EXERCISE: Restate, exactly and only, the lines from the first through the line containing "o = bpy.data.objects.new(name, np_mesh(name, V, Q, mats, mi));".

MATERIAL PROVIDED:

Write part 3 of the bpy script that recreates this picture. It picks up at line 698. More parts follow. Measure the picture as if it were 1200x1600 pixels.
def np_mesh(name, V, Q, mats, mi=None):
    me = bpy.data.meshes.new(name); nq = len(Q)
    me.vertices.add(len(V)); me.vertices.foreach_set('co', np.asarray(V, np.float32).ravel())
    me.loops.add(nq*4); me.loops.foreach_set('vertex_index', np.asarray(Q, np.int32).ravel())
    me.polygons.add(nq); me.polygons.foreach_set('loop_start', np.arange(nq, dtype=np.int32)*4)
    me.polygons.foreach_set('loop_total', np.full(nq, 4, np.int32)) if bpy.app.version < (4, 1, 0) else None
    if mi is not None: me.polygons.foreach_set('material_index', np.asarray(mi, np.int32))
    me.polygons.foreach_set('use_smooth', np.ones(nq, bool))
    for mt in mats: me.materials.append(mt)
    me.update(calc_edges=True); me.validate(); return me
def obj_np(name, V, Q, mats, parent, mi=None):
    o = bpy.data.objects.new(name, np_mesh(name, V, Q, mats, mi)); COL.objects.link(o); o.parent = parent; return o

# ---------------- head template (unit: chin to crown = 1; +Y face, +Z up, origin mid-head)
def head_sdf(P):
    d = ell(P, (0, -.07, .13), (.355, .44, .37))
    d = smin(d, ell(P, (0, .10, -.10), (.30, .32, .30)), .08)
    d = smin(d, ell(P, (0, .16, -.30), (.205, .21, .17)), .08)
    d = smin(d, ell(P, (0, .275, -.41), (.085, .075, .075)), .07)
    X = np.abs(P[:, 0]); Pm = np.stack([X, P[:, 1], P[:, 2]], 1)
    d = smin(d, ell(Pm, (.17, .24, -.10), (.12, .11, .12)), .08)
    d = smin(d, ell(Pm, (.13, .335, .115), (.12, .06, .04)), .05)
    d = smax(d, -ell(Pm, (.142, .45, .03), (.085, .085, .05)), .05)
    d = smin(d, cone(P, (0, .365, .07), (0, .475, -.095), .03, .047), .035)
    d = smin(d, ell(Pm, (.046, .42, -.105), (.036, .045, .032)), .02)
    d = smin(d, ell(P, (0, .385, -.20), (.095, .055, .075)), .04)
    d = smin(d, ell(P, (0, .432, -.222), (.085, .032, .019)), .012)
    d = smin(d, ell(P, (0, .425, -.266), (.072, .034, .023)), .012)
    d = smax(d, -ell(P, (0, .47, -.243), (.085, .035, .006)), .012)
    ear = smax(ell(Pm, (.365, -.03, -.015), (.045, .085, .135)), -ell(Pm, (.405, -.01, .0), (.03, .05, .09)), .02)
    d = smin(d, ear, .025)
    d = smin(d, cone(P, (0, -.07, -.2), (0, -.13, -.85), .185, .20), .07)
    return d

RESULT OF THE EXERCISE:
Write part 3 of the bpy script that recreates this picture. It picks up at line 698. More parts follow. Measure the picture as if it were 1200x1600 pixels.
def np_mesh(name, V, Q, mats, mi=None):
    me = bpy.data.meshes.new(name); nq = len(Q)
    me.vertices.add(len(V)); me.vertices.foreach_set('co', np.asarray(V, np.float32).ravel())
    me.loops.add(nq*4); me.loops.foreach_set('vertex_index', np.asarray(Q, np.int32).ravel())
    me.polygons.add(nq); me.polygons.foreach_set('loop_start', np.arange(nq, dtype=np.int32)*4)
    me.polygons.foreach_set('loop_total', np.full(nq, 4, np.int32)) if bpy.app.version < (4, 1, 0) else None
    if mi is not None: me.polygons.foreach_set('material_index', np.asarray(mi, np.int32))
    me.polygons.foreach_set('use_smooth', np.ones(nq, bool))
    for mt in mats: me.materials.append(mt)
    me.update(calc_edges=True); me.validate(); return me
def obj_np(name, V, Q, mats, parent, mi=None):
    o = bpy.data.objects.new(name, np_mesh(name, V, Q, mats, mi)); COL.objects.link(o); o.parent = parent; return o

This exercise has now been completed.